Rye Patch looks to bounce back with new resource estimate

Rye Patch Gold (RPM-V) failed to tap into the market support it enjoyed as recently as a month ago with its latest news from the Lincoln Hill project in Nevada.

The company, which took a hit to its market cap after it learned that Barrick Gold (ABX-T, ABX-N) was exercising its pre-emptive right to acquire Centerra Gold’s (CG-T) stake in the Ren gold project, thus killing a deal for the stake between Rye Patch and Centerra, looked to turn the page by issuing its first National Instrument 43-101 compliant resource estimate for Lincoln Hill.

The wholly owned project, which sits roughly 160-km northeast of Reno in west-central Nevada, is one of three key sites the company is exploring along Nevada’s emerging Oreana trend.
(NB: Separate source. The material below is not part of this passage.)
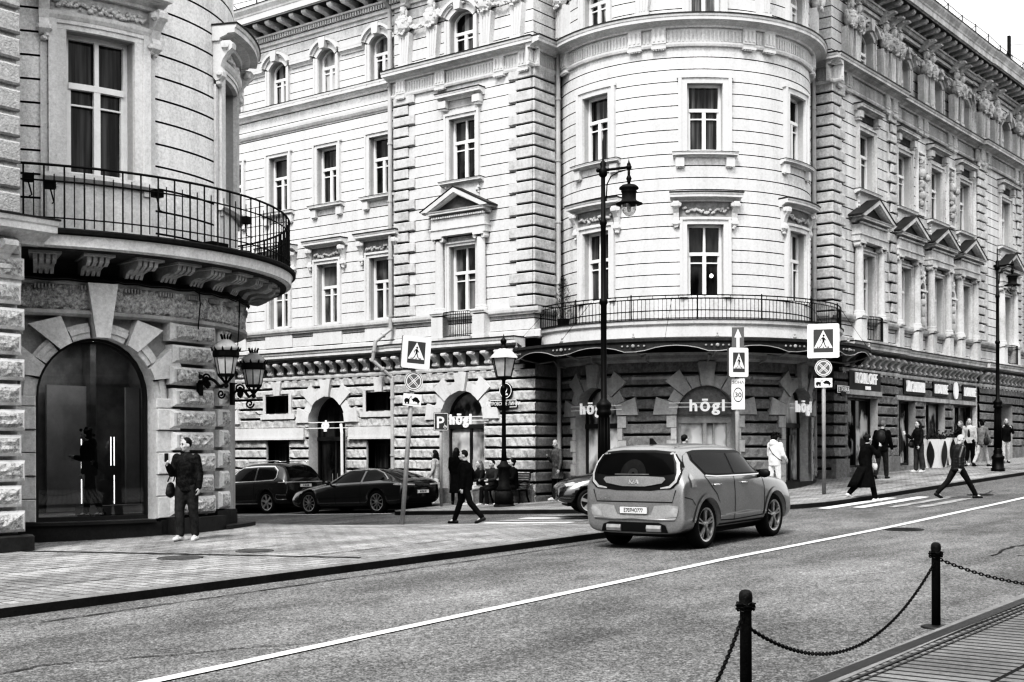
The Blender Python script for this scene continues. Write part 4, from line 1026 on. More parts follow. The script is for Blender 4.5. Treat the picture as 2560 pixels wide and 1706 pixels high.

The study puts 17.2 million tonnes grading 0.69 grams gold and 17.4 grams silver for 380,000 oz. of gold and 9.5 million oz. of silver in the inferred category using a 0.343 gold equivalent cutoff grade

Rye Patch’s president and chief executive, Bill Howald, says the estimate proves up the potential of the Oreana trend overall, as Rye Patch has already released estimates for its Wilco and Jessup projects.

“With Wilco, Jessup and now the Lincoln Hill resource estimates complete, the increased gold and silver resources suggest that the Oreana trend has significant potential and scale,” Howald said in a statement.

Together Wilco and Jessup have 1.16 gold equivalent ounces in the measured and indicated category and another 2.1 million gold equivalent ounces in the inferred category.

The resource estimate for Lincoln Hill was based on 49 drill holes — 43 of which were reverse circulation holes.

Rye Patch describes the deposit as a stockwork zone at surface with high-grade feeder structures internal to the main mineralized body.

In Toronto on May 18 the company’s shares were off 5% to 18¢ on 184,000 shares traded on a day when the TSX Global Gold Index was off a single percentage point as the price of gold fell US$6.10 to US$1,222.

Rye Patch shares had traded for as much as 34¢ in early April before the company announced that the deal for Ren had fallen through.